Benjamin Fontanez, III, federal drug charges.

YOUNGSTOWN, Ohio (WKBN) – Attorneys for a man about to be sentenced in a federal drug case asked a judge Tuesday to allow him to be with his children, unlike his own father, who is serving a 12-year federal sentence in another case.

Attorneys for Benjamin Fontanez, III, 31, told Judge Sara Lioi their client has three young children, including an infant born last month. He wants to be able to spend time with them because his own father, Benjamin Fontanez, II, was not around for his upbringing, according to the memorandum.

Fontanez, II was sentenced Sept. 25 in an unrelated drug case to 12 years in prison.

Fontanez, III pleaded guilty Aug. 1 to a charge of possession with intent to distribute fentanyl. He is expected to be sentenced at 11 a.m. Nov. 14.

He was indicted Feb. 28 for trying to sell more than 40 grams of fentanyl on April 8, 2017.

Prosecutors also filed a motion asking they be allowed to seize several items found when investigators searched his Churchill-Hubbard Road home in Liberty, including $10,734, two semiautomatic handguns, a .233-caliber semiautomatic rifle, a 5.56mm semiautomatic rifle and a 7.62mm AK-47 rifle.
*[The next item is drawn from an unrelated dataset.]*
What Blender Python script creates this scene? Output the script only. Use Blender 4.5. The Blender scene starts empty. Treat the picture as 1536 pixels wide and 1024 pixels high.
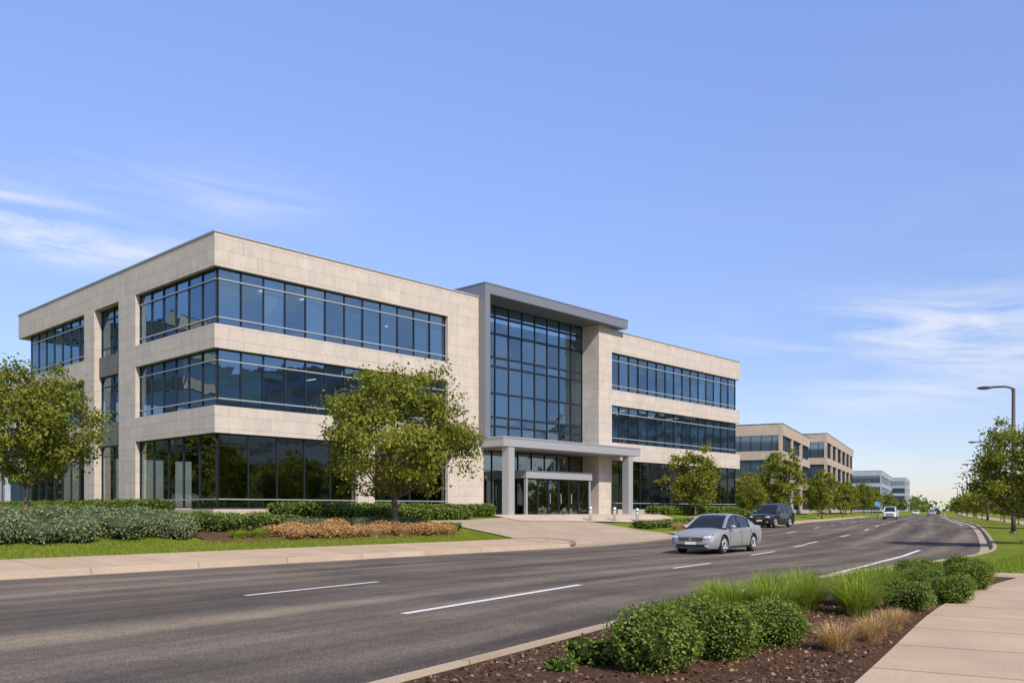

In a sentencing memorandum for their client, attorneys said Fontanez was born in Youngstown and raised by his mother. He began selling marijuana at 13 years old to help support his family, according to the memorandum.

“It was the only way he knew how to make a difference,” the memorandum said.

Fontanez, III attended the Rayen School but dropped out in 10th grade. He later earned his GED while he was incarcerated in 2015.

He abuses several drugs and also has problems after witnessing the murder of a friend on the east side in 2016, the memorandum said.

Besides the infant, who was born Oct. 15, he also has a 10-year-old who lives in Youngstown and a 6-year-old who lives in Seattle. The memorandum said he wants to be able to be involved in his children’s lives.

“Fontanez doesn’t want to be a father whose children grow up while he is in prison,” the memorandum said. “He deeply remembers the loneliness and pain he endured as a child of an incarcerated father.”

His attorneys said Fontanez has accepted responsibility for his crimes and because of his young age, there is still hope he can rehabilitated, the memorandum said.